◆ **AIM**
Reproduce exactly the opening lines of the listing, stopping after the line that contains "bowls', .6, .0015)" and including it.
# start of RECORDED INFORMATION
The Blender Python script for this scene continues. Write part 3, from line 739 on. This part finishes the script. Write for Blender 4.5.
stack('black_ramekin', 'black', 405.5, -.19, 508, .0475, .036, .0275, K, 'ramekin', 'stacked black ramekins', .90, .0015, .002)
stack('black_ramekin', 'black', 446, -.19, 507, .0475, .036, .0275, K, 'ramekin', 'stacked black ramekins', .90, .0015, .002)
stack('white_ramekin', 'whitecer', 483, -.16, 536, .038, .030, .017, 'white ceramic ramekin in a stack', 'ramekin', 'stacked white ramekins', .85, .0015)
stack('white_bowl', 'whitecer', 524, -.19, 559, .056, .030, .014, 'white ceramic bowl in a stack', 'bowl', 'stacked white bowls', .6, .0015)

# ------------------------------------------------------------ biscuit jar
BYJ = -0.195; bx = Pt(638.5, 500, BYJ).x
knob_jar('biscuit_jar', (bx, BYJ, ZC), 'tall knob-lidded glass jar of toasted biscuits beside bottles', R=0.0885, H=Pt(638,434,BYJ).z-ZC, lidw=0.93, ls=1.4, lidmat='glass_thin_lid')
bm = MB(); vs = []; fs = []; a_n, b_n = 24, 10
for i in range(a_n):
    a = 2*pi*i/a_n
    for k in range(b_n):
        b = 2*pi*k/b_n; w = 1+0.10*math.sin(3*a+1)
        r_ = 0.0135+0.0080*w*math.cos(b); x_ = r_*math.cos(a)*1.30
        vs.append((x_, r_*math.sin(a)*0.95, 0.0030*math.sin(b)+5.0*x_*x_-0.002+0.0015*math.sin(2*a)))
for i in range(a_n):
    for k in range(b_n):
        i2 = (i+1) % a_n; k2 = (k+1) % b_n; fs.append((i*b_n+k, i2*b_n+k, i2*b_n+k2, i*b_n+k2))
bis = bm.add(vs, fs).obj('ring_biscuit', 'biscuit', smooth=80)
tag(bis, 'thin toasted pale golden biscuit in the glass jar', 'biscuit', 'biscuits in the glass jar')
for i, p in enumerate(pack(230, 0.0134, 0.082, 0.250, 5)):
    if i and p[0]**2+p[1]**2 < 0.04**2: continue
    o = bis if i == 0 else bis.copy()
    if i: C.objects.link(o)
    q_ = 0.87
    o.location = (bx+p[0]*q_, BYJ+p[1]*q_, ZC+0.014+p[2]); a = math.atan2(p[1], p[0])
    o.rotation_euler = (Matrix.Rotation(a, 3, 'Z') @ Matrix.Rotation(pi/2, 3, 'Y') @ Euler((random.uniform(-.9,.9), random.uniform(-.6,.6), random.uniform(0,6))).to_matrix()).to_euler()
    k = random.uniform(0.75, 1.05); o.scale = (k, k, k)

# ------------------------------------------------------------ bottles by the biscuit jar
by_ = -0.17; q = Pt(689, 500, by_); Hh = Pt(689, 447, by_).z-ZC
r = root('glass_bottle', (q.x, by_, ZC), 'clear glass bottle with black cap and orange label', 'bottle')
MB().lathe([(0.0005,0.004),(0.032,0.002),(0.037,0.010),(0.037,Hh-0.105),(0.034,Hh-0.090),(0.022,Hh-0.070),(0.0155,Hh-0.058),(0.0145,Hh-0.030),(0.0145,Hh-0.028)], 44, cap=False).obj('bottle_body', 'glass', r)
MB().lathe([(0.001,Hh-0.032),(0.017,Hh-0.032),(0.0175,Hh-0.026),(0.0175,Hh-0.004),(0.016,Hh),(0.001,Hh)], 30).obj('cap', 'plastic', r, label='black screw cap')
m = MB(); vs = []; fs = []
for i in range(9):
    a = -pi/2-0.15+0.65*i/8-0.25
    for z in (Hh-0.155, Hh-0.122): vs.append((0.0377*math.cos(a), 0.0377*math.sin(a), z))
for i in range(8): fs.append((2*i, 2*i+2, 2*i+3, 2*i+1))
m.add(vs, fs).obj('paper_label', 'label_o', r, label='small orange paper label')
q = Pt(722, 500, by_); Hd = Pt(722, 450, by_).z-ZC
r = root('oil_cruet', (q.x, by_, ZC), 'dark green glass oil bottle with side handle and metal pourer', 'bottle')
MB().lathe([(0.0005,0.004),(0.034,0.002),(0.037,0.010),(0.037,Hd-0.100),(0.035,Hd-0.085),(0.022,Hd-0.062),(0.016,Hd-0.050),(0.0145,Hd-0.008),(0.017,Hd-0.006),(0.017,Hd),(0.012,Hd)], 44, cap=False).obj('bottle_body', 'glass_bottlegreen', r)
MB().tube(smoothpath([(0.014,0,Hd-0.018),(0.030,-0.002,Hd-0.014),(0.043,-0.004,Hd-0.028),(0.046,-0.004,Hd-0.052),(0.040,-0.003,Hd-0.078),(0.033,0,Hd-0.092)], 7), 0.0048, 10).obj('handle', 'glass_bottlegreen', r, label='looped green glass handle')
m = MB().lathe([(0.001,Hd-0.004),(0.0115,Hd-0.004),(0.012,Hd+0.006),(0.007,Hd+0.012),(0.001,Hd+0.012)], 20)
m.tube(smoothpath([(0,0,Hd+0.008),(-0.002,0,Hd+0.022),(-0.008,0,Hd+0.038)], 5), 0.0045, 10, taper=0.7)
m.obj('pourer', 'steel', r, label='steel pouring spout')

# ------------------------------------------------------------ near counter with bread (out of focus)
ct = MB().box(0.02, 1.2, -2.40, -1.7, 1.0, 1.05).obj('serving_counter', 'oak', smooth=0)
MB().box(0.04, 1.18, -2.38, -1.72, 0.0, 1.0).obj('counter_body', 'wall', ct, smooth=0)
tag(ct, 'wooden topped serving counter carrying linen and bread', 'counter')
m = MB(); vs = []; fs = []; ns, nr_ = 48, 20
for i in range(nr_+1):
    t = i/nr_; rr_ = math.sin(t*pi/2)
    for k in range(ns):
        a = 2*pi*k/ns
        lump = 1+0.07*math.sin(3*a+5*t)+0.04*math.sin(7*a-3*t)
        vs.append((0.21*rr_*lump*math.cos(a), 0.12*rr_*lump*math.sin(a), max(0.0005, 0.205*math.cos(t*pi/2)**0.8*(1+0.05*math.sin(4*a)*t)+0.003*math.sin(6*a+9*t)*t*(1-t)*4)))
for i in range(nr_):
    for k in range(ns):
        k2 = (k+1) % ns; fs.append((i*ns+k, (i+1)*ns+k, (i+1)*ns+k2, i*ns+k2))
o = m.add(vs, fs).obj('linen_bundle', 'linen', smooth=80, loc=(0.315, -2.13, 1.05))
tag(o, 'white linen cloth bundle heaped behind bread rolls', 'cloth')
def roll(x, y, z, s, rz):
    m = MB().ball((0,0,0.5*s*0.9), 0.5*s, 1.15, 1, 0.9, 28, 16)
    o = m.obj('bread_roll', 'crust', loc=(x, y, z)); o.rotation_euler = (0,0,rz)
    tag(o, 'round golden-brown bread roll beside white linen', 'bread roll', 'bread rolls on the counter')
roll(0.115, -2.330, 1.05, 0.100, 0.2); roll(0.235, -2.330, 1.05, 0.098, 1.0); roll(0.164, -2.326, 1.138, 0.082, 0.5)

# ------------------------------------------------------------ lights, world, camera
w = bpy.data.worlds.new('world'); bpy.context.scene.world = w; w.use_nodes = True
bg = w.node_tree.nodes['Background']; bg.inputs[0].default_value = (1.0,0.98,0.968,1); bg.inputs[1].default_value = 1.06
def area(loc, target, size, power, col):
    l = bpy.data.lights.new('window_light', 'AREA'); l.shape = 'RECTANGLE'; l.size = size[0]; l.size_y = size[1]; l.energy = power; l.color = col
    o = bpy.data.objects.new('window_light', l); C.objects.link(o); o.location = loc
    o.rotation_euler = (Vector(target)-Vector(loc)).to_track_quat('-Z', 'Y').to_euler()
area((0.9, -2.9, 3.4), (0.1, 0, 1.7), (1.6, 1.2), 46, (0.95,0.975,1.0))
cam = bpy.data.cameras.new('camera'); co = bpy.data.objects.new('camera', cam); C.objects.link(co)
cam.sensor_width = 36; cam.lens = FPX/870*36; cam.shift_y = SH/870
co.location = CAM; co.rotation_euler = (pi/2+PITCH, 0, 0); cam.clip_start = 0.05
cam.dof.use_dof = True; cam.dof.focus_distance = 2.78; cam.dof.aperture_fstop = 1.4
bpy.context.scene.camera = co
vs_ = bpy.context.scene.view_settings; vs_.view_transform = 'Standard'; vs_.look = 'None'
# end of RECORDED INFORMATION
◆ **SOLUTION FOR THIS EXERCISE**
The Blender Python script for this scene continues. Write part 3, from line 739 on. This part finishes the script. Write for Blender 4.5.
stack('black_ramekin', 'black', 405.5, -.19, 508, .0475, .036, .0275, K, 'ramekin', 'stacked black ramekins', .90, .0015, .002)
stack('black_ramekin', 'black', 446, -.19, 507, .0475, .036, .0275, K, 'ramekin', 'stacked black ramekins', .90, .0015, .002)
stack('white_ramekin', 'whitecer', 483, -.16, 536, .038, .030, .017, 'white ceramic ramekin in a stack', 'ramekin', 'stacked white ramekins', .85, .0015)
stack('white_bowl', 'whitecer', 524, -.19, 559, .056, .030, .014, 'white ceramic bowl in a stack', 'bowl', 'stacked white bowls', .6, .0015)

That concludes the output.